Una obra de vanguardia rompe el molde, exhibe su singularidad. Un producto de género, en cambio, precisa del empleo del mayor esfuerzo para producir sus efectos porque se presenta como otro eslabón de una larga cadena cuyas relaciones uno puede sopesar y comparar.
Así, por ejemplo, en la adolescencia, en una retrospectiva de Kurosawa, quedé fascinado por Los siete samurais, filmada en 1956. Años más tarde, sin saber cuál era el antecedente y cuál el consecuente, vi Los siete magníficos, de John Sturges. De las dos películas recuerdo el argumento común (un pueblo de labradores contrata a unos guerreros –o pistoleros– para que exterminen a unos criminales que les roban el fruto de sus cosechas).

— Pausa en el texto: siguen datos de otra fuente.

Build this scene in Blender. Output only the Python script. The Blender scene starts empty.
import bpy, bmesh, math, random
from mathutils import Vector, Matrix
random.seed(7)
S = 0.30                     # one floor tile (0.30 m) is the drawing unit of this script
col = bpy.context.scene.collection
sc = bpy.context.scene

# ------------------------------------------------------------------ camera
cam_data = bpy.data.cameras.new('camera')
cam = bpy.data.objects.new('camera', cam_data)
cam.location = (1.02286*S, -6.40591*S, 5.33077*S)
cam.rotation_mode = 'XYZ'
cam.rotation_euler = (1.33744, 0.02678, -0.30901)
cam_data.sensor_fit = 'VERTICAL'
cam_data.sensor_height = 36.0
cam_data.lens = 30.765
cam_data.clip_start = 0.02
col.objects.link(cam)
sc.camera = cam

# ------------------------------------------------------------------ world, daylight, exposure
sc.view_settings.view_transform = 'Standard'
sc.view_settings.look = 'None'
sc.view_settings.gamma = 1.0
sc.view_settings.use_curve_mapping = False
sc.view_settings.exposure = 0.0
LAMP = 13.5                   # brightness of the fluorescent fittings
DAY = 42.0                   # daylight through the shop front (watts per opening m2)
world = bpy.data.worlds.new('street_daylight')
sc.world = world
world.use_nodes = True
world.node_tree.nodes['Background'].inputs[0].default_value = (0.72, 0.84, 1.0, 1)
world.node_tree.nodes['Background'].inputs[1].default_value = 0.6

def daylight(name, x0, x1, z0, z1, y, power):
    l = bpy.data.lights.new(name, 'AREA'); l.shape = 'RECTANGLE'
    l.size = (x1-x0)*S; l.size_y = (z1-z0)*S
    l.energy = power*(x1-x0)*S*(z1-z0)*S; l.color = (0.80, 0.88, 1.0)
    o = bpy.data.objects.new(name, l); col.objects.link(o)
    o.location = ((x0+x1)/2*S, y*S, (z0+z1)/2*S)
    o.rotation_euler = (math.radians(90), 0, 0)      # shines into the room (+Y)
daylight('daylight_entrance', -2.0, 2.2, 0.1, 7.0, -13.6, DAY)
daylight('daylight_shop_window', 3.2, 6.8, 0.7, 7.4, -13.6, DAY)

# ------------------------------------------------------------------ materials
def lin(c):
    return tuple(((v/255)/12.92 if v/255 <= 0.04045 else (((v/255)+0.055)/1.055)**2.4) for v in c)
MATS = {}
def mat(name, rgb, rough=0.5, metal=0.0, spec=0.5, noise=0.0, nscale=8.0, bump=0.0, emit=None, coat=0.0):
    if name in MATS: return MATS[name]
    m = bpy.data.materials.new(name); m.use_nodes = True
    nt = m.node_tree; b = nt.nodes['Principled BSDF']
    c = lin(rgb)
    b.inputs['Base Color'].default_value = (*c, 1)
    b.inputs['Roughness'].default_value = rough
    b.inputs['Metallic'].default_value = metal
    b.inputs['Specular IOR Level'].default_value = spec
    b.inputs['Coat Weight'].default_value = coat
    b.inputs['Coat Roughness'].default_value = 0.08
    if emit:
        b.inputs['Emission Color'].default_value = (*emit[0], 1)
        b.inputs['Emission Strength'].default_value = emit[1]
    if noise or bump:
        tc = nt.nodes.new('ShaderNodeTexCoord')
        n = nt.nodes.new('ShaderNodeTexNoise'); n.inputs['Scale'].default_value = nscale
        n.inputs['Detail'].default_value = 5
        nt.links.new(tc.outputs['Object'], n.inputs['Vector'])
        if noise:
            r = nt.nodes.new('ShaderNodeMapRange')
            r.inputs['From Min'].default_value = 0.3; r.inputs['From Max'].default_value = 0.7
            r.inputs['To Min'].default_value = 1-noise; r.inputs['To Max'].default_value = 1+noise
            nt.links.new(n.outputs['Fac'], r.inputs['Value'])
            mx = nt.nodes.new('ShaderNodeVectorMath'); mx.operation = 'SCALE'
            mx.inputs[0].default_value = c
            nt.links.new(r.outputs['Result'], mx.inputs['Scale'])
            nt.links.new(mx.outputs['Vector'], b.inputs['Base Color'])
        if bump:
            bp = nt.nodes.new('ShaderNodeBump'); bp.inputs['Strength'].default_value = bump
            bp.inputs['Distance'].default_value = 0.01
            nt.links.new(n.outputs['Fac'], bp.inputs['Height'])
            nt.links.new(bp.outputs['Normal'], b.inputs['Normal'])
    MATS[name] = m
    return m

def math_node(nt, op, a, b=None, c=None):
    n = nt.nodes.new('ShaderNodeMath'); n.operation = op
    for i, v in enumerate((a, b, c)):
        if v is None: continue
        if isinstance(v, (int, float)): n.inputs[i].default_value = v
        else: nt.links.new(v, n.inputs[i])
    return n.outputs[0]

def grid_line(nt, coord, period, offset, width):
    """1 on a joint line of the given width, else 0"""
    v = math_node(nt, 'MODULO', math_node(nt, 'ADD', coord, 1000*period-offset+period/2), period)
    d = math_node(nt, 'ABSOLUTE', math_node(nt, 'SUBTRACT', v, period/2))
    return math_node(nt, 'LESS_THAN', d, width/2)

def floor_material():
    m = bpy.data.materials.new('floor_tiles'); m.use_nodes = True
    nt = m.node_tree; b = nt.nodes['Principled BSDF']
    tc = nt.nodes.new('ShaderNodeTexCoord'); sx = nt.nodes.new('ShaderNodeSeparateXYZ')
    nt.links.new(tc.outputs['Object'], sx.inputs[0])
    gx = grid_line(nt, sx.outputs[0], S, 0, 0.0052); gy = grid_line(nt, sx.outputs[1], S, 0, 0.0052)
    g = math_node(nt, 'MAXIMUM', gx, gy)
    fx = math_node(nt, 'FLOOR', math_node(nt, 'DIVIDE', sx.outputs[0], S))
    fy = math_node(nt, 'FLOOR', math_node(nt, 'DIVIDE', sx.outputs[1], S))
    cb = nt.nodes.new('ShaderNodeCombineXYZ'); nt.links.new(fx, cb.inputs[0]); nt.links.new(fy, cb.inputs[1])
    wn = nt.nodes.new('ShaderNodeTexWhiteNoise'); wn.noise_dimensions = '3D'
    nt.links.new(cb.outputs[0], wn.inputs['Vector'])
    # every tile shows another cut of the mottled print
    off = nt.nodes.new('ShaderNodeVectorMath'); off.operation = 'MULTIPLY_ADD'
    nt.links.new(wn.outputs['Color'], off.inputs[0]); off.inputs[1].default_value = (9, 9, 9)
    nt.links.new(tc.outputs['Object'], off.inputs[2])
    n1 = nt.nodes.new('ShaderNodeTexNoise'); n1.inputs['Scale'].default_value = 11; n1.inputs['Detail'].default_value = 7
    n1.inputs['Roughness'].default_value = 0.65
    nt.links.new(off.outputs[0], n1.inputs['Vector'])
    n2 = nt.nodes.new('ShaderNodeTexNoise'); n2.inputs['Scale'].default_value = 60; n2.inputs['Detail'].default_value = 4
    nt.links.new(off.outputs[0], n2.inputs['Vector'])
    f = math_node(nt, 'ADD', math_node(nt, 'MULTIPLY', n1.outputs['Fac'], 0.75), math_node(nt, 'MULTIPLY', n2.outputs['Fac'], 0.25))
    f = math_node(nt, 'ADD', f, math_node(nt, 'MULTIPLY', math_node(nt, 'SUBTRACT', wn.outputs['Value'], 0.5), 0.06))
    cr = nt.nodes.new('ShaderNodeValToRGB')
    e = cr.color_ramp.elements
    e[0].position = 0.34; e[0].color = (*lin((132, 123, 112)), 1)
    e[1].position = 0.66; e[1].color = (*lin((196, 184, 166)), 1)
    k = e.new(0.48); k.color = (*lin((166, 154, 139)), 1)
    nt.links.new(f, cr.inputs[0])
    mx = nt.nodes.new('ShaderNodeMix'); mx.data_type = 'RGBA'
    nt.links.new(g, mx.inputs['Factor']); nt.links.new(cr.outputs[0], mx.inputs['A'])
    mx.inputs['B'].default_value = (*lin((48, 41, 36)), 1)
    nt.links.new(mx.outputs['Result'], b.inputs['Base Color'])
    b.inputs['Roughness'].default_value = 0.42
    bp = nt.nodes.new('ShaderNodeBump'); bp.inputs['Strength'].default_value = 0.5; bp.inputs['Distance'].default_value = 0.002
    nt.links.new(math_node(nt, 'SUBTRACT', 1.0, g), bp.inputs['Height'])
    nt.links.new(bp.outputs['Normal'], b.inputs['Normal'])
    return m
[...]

En el conjetural cotejo que podía procurar mi desmemoria, el original japonés parecía mucho mejor, pero su versión americana tenía un momento extraordinario que tal vez fuera un añadido. Un pistolero alcohólico (Robert Vaughn), está en el bar del pueblo considerando melancólicamente la posibilidad de huir antes de que la banda de forajidos ataque a los agricultores mexicanos que son sus contratantes. Dice que él ya no es el que era, que el pulso le tiembla y no podrá acertar con los disparos. Para probarlo, lanza su mano sobre la mesa sucia y llena de moscas, cierra el puño y luego lo abre. Ha capturado tres moscas. Su interlocutor, maravillado, elogia su velocidad, le dice que nunca vio algo así. Vaughn contesta: “Antes podía atrapar siete”.
Por supuesto, me desvié de lo que quería contar.